The doom take and the hype take are both lazy. After a year of using AI elbow-deep in real projects, here's the actually-interesting middle: the tools are eating the toil, not the craft.
There are two boring opinions about AI and making things. One says the robots are coming for everyone. The other says it’s all a parlour trick. Both are a way of not paying attention.
Here’s what I actually see on my desk.
The toil is going. Good.
The parts of a project I never enjoyed — boilerplate, the third support structure I’ve hand-tuned this week, the README nobody wanted to write, the regex — those are evaporating. And it turns out almost none of that was the craft. It was the tax you paid to get to the craft.
The taste is not going
A model will happily generate a thousand mediocre designs. It will not tell you which one is good, because good is contextual, personal, and often a little irrational. Knowing what to make, and when something is finished, and why this version is better than that one — that’s still entirely yours. If anything it’s more valuable now, because the cost of producing options has collapsed.

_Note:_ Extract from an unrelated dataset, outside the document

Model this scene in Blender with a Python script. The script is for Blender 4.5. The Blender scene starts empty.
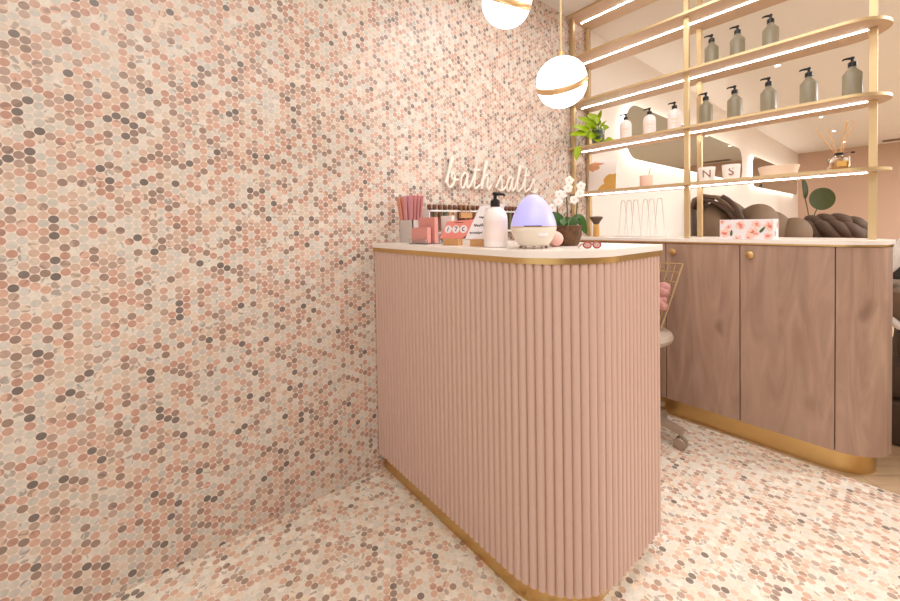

The bottleneck moved. It used to be can you make it? Now it’s should you, and is this the right version? That’s a better question.
The risk nobody names
It isn’t that AI makes us obsolete. It’s that it makes us incurious. When the answer is always one prompt away, the temptation is to stop building the intuition that lets you know whether the answer is any good. The makers who win the next few years are the ones who use AI to do more of the interesting work, not to avoid understanding their own projects.
So that’s the lvl30 stance: lean in, automate the toil, and protect your taste like it’s the only thing that’s actually scarce. Because increasingly, it is.